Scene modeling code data
>> BEGIN

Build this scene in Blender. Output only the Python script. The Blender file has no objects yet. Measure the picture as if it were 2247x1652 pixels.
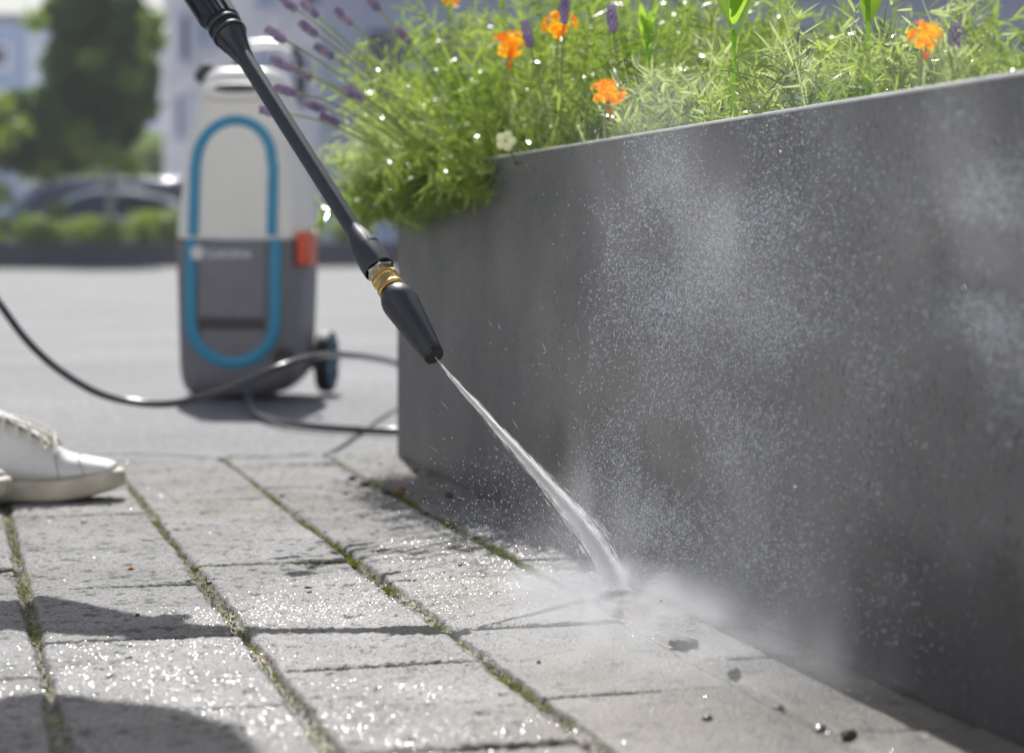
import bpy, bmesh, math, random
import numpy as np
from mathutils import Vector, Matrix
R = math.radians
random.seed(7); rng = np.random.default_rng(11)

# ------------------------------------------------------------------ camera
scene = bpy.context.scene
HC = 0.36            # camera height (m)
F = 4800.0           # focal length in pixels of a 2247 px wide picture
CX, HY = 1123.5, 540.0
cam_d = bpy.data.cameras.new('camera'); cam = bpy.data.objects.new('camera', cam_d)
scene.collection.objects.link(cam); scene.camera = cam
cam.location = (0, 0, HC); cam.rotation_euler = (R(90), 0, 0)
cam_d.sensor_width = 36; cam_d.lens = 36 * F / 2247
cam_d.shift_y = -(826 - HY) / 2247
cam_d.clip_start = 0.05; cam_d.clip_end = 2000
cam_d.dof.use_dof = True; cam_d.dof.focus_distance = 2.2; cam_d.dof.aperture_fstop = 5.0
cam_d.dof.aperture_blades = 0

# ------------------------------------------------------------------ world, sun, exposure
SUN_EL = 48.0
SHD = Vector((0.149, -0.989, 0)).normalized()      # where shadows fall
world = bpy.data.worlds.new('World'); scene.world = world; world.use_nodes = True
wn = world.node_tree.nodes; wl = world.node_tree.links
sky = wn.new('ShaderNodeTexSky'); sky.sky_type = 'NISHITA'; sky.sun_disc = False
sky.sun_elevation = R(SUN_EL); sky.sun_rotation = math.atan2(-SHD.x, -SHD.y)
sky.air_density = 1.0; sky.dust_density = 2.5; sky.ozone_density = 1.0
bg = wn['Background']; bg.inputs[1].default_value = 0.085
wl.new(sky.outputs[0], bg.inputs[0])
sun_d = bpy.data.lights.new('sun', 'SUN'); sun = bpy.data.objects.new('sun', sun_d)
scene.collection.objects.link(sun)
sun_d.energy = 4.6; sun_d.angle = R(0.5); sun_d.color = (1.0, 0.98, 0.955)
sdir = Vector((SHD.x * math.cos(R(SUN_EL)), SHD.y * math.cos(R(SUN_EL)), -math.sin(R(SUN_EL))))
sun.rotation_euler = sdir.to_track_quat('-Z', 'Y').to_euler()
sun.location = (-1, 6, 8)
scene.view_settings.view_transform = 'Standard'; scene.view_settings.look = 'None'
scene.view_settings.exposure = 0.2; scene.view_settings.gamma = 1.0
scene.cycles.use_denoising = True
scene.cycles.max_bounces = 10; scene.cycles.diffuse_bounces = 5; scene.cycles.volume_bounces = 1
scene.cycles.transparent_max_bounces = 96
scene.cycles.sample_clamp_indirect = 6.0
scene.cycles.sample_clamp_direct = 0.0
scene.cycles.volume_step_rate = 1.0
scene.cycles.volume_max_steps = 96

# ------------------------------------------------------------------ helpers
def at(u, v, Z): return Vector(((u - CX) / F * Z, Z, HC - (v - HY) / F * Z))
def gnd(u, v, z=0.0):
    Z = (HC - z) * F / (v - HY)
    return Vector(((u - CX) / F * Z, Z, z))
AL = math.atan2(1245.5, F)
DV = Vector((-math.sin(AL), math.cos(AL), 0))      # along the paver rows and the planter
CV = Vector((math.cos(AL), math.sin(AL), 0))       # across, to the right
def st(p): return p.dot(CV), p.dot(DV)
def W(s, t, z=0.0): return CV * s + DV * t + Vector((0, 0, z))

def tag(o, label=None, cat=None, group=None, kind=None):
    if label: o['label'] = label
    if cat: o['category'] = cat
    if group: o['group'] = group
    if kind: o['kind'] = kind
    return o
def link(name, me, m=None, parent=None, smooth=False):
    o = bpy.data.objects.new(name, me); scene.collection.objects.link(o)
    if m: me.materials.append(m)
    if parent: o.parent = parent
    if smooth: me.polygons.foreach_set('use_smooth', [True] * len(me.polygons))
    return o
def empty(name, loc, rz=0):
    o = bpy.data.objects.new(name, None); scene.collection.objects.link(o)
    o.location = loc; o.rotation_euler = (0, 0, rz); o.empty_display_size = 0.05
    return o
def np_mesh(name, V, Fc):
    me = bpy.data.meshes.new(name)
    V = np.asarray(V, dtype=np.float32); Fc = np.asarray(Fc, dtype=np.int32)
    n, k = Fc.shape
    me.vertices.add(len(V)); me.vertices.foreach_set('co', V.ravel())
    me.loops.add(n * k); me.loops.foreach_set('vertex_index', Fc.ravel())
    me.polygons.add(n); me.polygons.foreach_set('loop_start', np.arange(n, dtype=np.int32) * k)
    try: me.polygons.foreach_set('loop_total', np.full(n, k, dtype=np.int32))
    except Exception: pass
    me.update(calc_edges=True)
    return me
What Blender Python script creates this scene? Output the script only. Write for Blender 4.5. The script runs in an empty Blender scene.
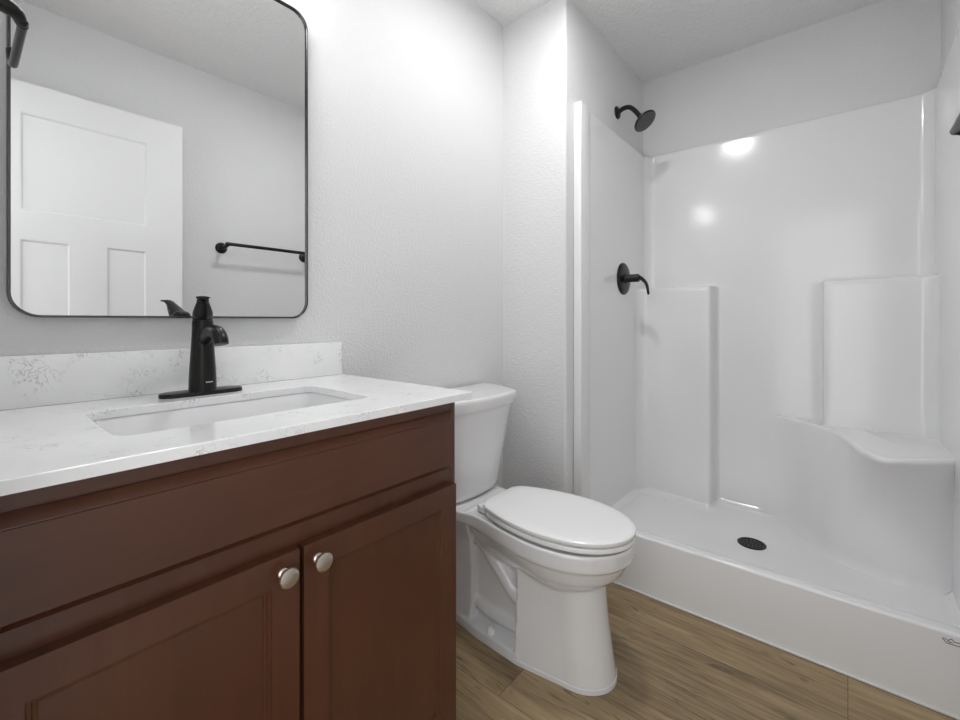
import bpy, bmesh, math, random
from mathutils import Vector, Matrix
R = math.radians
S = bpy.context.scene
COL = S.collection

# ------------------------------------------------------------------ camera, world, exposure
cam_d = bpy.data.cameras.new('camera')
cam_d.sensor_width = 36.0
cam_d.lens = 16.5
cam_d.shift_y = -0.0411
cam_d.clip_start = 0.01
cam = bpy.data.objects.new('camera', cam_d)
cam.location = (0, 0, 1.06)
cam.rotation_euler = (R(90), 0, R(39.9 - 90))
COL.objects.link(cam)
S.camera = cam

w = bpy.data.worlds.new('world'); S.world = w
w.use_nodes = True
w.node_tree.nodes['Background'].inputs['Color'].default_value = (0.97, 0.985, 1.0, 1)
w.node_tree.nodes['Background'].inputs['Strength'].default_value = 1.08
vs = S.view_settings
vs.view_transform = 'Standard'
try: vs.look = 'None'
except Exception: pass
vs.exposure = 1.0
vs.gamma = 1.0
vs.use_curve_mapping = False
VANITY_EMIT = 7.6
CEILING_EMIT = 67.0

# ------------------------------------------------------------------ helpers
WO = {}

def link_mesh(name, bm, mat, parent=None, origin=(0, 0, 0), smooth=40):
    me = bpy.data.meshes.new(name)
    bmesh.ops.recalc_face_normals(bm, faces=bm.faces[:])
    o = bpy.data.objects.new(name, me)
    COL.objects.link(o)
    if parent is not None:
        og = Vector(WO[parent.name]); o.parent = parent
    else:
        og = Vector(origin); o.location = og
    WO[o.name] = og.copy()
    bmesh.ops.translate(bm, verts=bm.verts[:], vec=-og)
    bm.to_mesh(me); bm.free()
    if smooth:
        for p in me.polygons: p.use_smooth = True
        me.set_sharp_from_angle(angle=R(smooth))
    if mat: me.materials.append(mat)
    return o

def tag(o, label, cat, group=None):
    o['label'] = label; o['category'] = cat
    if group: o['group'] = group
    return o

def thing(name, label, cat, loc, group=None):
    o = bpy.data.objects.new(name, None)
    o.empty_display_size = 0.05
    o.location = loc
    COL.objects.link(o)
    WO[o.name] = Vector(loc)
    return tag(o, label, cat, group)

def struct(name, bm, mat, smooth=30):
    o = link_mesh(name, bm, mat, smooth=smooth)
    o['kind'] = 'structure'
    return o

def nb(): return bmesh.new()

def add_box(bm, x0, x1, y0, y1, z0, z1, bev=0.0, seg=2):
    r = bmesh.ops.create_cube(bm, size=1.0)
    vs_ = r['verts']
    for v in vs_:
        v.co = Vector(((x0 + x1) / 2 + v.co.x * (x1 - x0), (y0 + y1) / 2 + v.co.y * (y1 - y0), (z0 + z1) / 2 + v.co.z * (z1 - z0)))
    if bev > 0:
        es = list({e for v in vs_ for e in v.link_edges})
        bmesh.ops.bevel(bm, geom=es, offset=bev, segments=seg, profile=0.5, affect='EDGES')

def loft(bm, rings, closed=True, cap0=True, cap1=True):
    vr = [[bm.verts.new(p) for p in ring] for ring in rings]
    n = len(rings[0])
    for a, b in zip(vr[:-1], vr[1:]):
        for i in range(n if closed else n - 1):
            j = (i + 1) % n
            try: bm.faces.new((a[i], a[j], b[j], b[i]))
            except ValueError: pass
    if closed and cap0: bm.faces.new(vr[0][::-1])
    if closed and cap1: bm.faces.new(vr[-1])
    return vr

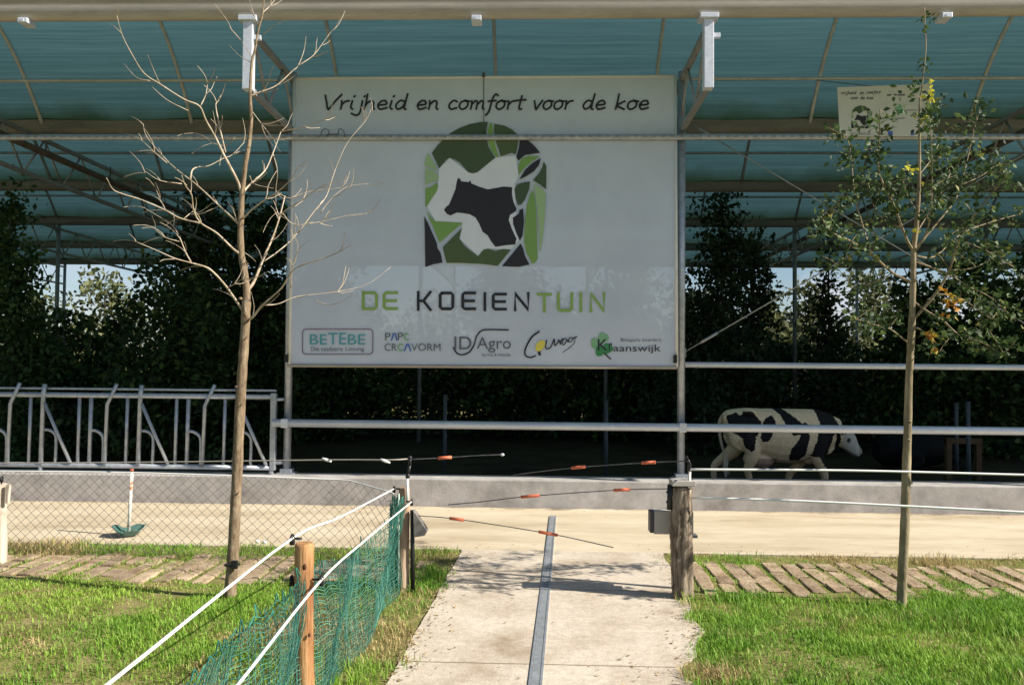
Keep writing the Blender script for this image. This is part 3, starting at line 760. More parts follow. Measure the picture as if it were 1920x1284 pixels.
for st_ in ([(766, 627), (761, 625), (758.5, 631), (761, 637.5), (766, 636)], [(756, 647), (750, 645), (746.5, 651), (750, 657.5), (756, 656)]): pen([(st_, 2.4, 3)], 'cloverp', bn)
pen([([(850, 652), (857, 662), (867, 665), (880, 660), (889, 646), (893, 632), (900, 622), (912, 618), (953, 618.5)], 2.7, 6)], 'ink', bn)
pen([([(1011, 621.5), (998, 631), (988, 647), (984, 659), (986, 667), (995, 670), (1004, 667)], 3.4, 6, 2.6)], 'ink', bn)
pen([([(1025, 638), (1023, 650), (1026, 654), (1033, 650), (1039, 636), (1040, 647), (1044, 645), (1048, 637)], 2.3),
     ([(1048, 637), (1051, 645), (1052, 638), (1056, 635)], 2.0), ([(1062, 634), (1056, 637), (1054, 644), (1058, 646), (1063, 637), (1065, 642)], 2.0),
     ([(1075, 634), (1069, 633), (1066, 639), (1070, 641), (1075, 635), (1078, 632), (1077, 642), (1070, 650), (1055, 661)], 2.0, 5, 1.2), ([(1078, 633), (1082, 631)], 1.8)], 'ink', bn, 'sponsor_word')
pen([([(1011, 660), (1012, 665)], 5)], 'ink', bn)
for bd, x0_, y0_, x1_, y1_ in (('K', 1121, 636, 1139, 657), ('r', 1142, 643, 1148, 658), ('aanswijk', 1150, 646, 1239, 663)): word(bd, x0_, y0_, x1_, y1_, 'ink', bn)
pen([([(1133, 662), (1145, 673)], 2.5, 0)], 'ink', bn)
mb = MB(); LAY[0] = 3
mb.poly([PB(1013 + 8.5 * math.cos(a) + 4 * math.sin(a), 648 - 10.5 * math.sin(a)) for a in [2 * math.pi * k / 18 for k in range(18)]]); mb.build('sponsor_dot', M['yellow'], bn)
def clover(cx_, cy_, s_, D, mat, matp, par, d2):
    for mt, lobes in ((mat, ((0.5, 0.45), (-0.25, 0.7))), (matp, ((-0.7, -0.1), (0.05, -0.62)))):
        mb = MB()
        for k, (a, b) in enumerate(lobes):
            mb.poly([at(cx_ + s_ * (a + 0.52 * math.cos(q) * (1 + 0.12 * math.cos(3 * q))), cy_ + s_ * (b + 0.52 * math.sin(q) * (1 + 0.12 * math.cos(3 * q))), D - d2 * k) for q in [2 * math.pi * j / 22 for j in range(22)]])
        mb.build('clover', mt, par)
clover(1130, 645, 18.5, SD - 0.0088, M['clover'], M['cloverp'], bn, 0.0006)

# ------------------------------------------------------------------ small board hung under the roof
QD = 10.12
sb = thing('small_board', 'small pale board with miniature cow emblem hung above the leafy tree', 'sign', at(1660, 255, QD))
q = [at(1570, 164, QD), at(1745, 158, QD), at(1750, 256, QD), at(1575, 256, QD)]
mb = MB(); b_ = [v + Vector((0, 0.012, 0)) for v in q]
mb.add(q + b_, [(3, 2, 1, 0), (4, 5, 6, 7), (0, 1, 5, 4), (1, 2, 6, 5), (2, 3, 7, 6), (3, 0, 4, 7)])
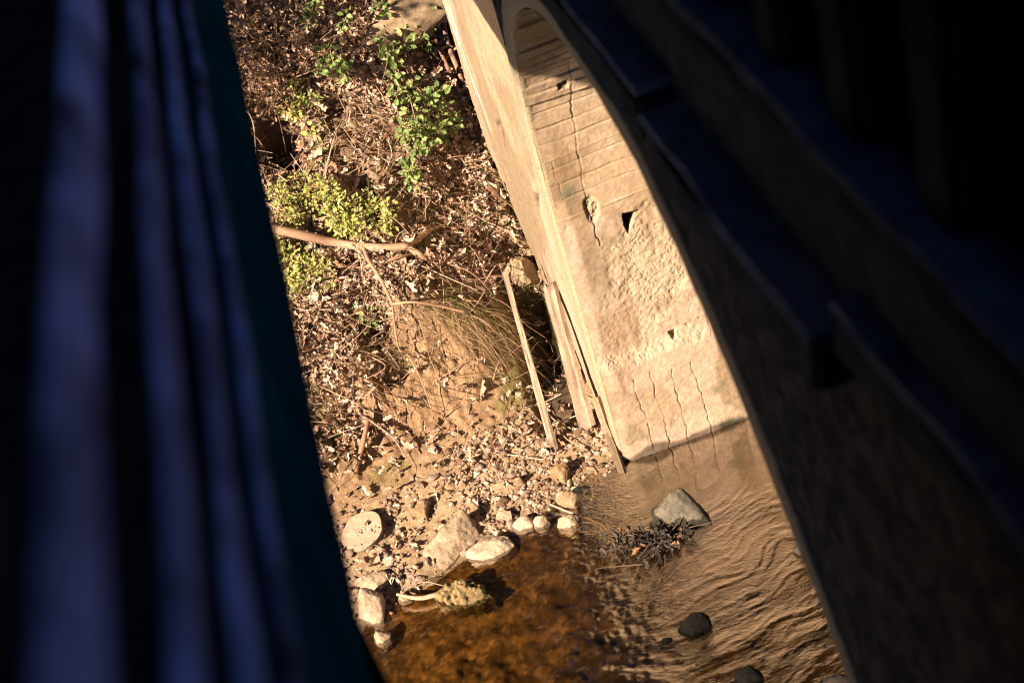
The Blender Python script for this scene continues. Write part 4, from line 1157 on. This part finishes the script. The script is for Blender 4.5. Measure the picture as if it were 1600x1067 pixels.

>> END

Your first line is the one with "What Blender Python", and your last is the one with "S.camera = cam". Copy those and every line between them exactly, without any pictures.

§ **Task solution**
What Blender Python script creates this scene? Output the script only. Write for Blender 4.5. The script runs in an empty Blender scene.
import bpy, bmesh, math, random
from mathutils import Vector, Matrix
R = math.radians
S = bpy.context.scene
COL = S.collection

# ------------------------------------------------------------------ camera, world, exposure
cam_d = bpy.data.cameras.new('camera')
cam_d.sensor_width = 36.0
cam_d.lens = 16.5
cam_d.shift_y = -0.0411
cam_d.clip_start = 0.01
cam = bpy.data.objects.new('camera', cam_d)
cam.location = (0, 0, 1.06)
cam.rotation_euler = (R(90), 0, R(39.9 - 90))
COL.objects.link(cam)
S.camera = cam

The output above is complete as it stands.